Click on the Select box to select your ICS Calendar file. If you've already created one, you can find it and insert it, but if not, you can create one in one of two ways. The first option is to create it manually by typing in the event timing and details. This gives you the ability to set times, reminders, subjects, etc.

In the Calendar Entry section, be sure to add in any online event details for your web conferencing provider for the meeting so your attendees have quick and easy access to the information they'll need to join.


The second way to create the ICS file is to have it automatically created from an existing event in the Eloqua Event module. Once your familiar with using ICS files, you'll be able to create one from an event in a similar manner to how we've created it manually here.

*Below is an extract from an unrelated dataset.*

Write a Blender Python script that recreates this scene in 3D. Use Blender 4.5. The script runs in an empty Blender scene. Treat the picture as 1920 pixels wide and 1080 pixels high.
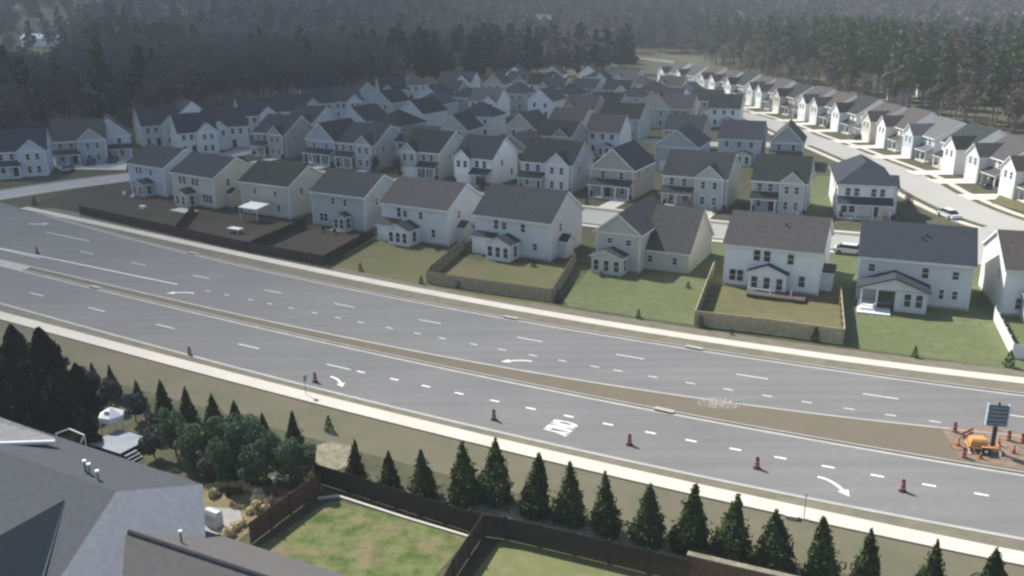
import bpy, math, random
import numpy as np
from mathutils import Vector, Matrix
R = math.radians
random.seed(7)
rng = np.random.default_rng(7)
S = bpy.context.scene
COL = S.collection

# ---------------------------------------------------------------- camera
FPX, PITCH, ROLL, CAMH = 1700.0, 0.310854423, -0.0072863764, 37.13
F = Vector((0, math.cos(PITCH), -math.sin(PITCH)))
R0 = Vector((1, 0, 0)); U0 = R0.cross(F)
CR = math.cos(ROLL) * R0 + math.sin(ROLL) * U0
CU = -math.sin(ROLL) * R0 + math.cos(ROLL) * U0
cam = bpy.data.cameras.new('camera')
cam.sensor_width = 36; cam.lens = FPX / 1920 * 36
cam.clip_start = 0.5; cam.clip_end = 9000
co = bpy.data.objects.new('camera', cam); COL.objects.link(co)
M = Matrix.Identity(4)
for i in range(3):
    M[i][0] = CR[i]; M[i][1] = CU[i]; M[i][2] = -F[i]
M[2][3] = CAMH
co.matrix_world = M
S.camera = co

def G(px, py, z=0.0):
    """point of the photograph -> point on the level z in metres"""
    d = F + CR * ((px - 960) / FPX) - CU * ((py - 540) / FPX)
    t = (z - CAMH) / d.z
    return Vector((d.x * t, d.y * t, z))

# ---------------------------------------------------------------- light
SUN_EL, SUN_AZ = R(44), R(-43)          # azimuth measured from +Y towards +X
sun_dir = Vector((math.sin(SUN_AZ) * math.cos(SUN_EL), math.cos(SUN_AZ) * math.cos(SUN_EL), math.sin(SUN_EL)))
w = bpy.data.worlds.new("World"); S.world = w; w.use_nodes = True
nt = w.node_tree
sky = nt.nodes.new('ShaderNodeTexSky'); sky.sky_type = 'NISHITA'; sky.sun_disc = False
sky.sun_elevation = SUN_EL; sky.sun_rotation = SUN_AZ
nt.links.new(sky.outputs[0], nt.nodes['Background'].inputs[0])
nt.nodes['Background'].inputs[1].default_value = 0.092
sl = bpy.data.lights.new('sun', 'SUN'); sl.energy = 4.5; sl.angle = R(0.5); sl.color = (1, 0.96, 0.88)
so = bpy.data.objects.new('sun', sl); COL.objects.link(so)
so.rotation_euler = sun_dir.to_track_quat('Z', 'Y').to_euler()
S.view_settings.view_transform = 'Standard'; S.view_settings.look = 'None'
S.view_settings.exposure = 0.8; S.view_settings.gamma = 1
S.cycles.max_bounces = 6; S.cycles.diffuse_bounces = 2; S.cycles.glossy_bounces = 2
S.cycles.volume_bounces = 0; S.cycles.transparent_max_bounces = 8
S.cycles.use_denoising = True; S.cycles.filter_width = 2.4

# ---------------------------------------------------------------- materials
MATS = {}
def mat(name, col, rough=0.85, var=0.15, scale=1.0, bump=0.0, col2=None, bscale=None, objvar=0.0, spec=0.3, metal=0.0, wave=None):
    if name in MATS: return MATS[name]
    m = bpy.data.materials.new(name); m.use_nodes = True
    n = m.node_tree.nodes; l = m.node_tree.links; b = n['Principled BSDF']
    b.inputs['Roughness'].default_value = rough
    b.inputs['Specular IOR Level'].default_value = spec
    b.inputs['Metallic'].default_value = metal
    tc = n.new('ShaderNodeTexCoord')
    no = n.new('ShaderNodeTexNoise'); no.inputs['Scale'].default_value = scale; no.inputs['Detail'].default_value = 6
    no.inputs['Roughness'].default_value = 0.6
    l.new(tc.outputs['Object'], no.inputs['Vector'])
    rp = n.new('ShaderNodeValToRGB')
    c = col; c2 = col2 if col2 else tuple(min(1, x * (1 + var)) for x in col)
    c1 = tuple(x * (1 - var) for x in c) if not col2 else c
    rp.color_ramp.elements[0].color = (*c1, 1); rp.color_ramp.elements[1].color = (*c2, 1)
    rp.color_ramp.elements[0].position = 0.34; rp.color_ramp.elements[1].position = 0.66
    l.new(no.outputs['Fac'], rp.inputs[0])
    out = rp.outputs[0]
    if objvar:
        oi = n.new('ShaderNodeObjectInfo'); mr = n.new('ShaderNodeMapRange')
        mr.inputs['To Min'].default_value = 1 - objvar; mr.inputs['To Max'].default_value = 1 + objvar
        l.new(oi.outputs['Random'], mr.inputs['Value'])
        vm = n.new('ShaderNodeVectorMath'); vm.operation = 'SCALE'
        l.new(out, vm.inputs[0]); l.new(mr.outputs[0], vm.inputs['Scale']); out = vm.outputs[0]
    l.new(out, b.inputs['Base Color'])
    if bump or wave:
        bp = n.new('ShaderNodeBump'); bp.inputs['Strength'].default_value = bump or 0.4; bp.inputs['Distance'].default_value = 0.05
        if wave:
            wv = n.new('ShaderNodeTexWave'); wv.bands_direction = wave[0]; wv.inputs['Scale'].default_value = wave[1]
            wv.wave_profile = 'SAW'
            l.new(tc.outputs['Object'], wv.inputs['Vector']); l.new(wv.outputs['Fac'], bp.inputs['Height'])
        else:
            n2 = n.new('ShaderNodeTexNoise'); n2.inputs['Scale'].default_value = bscale or scale * 8; n2.inputs['Detail'].default_value = 4
            l.new(tc.outputs['Object'], n2.inputs['Vector']); l.new(n2.outputs['Fac'], bp.inputs['Height'])
        l.new(bp.outputs[0], b.inputs['Normal'])
    MATS[name] = m
    return m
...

With that set up, just drop the ICS link into your email and you're done. When you send out out your "Thanks for registering" email, that link allows them to drop an entry into their Calendar with one click.

Nothing beats a great speaker and compelling, original content for driving attendance at a webinar or seminar, but the more you can help your registrants to remember the details of the event, the better your ratio of registrants to attendees will be.

Tuesday, December 9, 2008

What's in a name... job titles and normalizing data


Let's get right into the weeds for a second. When presented with a whiteboard and asked to describe how we'd target a segment, score leads, or personalize content, more often than not, we all tend to throw out "title" or "role" or "level" as a criteria at some point. It's important, and we definitely should. But, the reality is that most of us have fields like "title" coming in from a variety of free-form sources (web forms, lists, trade shows, sales, etc).

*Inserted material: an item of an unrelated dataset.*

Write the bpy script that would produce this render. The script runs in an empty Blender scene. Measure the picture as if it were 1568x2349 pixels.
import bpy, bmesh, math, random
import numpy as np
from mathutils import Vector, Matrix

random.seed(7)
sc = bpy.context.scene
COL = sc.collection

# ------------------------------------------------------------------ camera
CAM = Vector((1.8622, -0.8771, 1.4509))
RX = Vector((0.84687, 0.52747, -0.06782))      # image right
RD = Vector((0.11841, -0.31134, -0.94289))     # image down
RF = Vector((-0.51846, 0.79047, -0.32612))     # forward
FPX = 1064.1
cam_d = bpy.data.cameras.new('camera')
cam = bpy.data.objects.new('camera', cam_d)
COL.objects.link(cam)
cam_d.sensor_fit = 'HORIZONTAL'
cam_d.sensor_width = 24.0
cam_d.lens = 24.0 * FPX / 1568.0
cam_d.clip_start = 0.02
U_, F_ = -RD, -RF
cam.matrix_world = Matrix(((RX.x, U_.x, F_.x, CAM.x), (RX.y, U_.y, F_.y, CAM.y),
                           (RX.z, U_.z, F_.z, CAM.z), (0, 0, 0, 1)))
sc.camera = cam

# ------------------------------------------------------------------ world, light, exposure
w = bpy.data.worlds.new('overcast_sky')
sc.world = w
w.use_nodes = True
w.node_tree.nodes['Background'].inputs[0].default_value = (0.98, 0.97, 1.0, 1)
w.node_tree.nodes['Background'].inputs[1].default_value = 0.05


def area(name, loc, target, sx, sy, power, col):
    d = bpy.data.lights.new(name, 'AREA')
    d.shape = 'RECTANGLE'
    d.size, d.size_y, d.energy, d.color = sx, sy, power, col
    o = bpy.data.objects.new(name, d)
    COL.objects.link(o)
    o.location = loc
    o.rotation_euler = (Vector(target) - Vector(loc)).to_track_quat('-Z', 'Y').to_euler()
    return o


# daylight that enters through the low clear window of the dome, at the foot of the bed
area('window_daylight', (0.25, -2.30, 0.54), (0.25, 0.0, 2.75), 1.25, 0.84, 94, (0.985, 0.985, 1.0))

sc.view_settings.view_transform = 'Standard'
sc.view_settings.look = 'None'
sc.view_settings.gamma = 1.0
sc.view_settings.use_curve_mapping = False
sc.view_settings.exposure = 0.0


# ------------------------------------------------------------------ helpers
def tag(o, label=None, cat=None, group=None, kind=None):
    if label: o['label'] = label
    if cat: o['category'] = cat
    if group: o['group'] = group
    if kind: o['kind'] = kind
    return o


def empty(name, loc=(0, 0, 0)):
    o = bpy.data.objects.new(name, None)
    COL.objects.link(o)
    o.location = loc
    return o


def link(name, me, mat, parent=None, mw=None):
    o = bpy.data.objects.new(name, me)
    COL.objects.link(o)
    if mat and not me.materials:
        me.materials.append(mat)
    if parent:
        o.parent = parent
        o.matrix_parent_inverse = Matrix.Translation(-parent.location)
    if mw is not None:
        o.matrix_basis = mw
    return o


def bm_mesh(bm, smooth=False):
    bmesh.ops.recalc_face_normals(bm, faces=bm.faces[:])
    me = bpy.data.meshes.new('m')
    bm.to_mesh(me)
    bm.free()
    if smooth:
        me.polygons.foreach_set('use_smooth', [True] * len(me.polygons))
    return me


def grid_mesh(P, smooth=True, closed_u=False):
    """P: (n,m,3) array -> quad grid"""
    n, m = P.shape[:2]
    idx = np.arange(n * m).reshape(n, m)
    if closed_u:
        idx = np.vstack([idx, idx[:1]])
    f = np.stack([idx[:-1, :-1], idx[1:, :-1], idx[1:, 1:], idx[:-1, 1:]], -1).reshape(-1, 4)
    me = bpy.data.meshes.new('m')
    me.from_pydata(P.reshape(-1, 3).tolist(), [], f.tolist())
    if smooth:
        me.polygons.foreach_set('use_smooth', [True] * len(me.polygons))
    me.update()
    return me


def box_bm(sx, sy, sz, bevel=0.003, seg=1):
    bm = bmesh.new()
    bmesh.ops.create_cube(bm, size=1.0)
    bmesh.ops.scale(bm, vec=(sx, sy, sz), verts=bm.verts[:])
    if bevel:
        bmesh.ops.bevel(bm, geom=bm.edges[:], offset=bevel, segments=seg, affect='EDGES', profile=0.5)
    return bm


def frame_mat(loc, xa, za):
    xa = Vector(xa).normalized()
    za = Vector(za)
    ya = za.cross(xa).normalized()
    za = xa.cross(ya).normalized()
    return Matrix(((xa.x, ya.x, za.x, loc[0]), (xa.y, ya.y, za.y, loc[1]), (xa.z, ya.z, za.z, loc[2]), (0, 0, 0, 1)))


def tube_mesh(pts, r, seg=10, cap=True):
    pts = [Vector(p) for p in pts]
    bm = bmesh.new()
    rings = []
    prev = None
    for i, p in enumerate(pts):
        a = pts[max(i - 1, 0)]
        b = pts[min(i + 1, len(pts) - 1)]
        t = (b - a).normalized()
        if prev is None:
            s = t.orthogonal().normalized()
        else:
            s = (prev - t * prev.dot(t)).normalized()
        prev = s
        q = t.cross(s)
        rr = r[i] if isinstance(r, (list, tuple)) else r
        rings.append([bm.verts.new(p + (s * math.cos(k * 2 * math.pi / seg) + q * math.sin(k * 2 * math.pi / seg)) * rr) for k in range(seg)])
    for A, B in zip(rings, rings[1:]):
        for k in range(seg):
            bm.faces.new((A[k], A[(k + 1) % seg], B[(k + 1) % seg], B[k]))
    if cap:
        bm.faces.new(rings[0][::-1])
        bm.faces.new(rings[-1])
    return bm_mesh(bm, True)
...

Think of the number of ways that one can type in a title that is essentially a Manager of Sales; "Sales Manager", "Sales Mgr", "Mgr Sales", "Manager, Sales", "Manager of Sales", etc. You get the point. When combined with all the other levels and areas of the business, it gets a bit mind boggling trying to come up with the right rule that would target a Manager of Sales.

If you are going to use Title for lead scoring, segment definition, personalization, etc, you need a better way. That's where data normalization comes in. Make it into a habit and you'll be much better off in the long run.

Luckily, it's easier than it seems. The best way is to build what our own Mike MacFarlane calls a "Contact Washing Machine". Every incoming list, form, upload, or data synch goes through this Program automatically, and is scrubbed, normalized, standardized, and cleansed. More on the whole "Contact Washing Machine" concept later, but for normalizing the Title field, here's how.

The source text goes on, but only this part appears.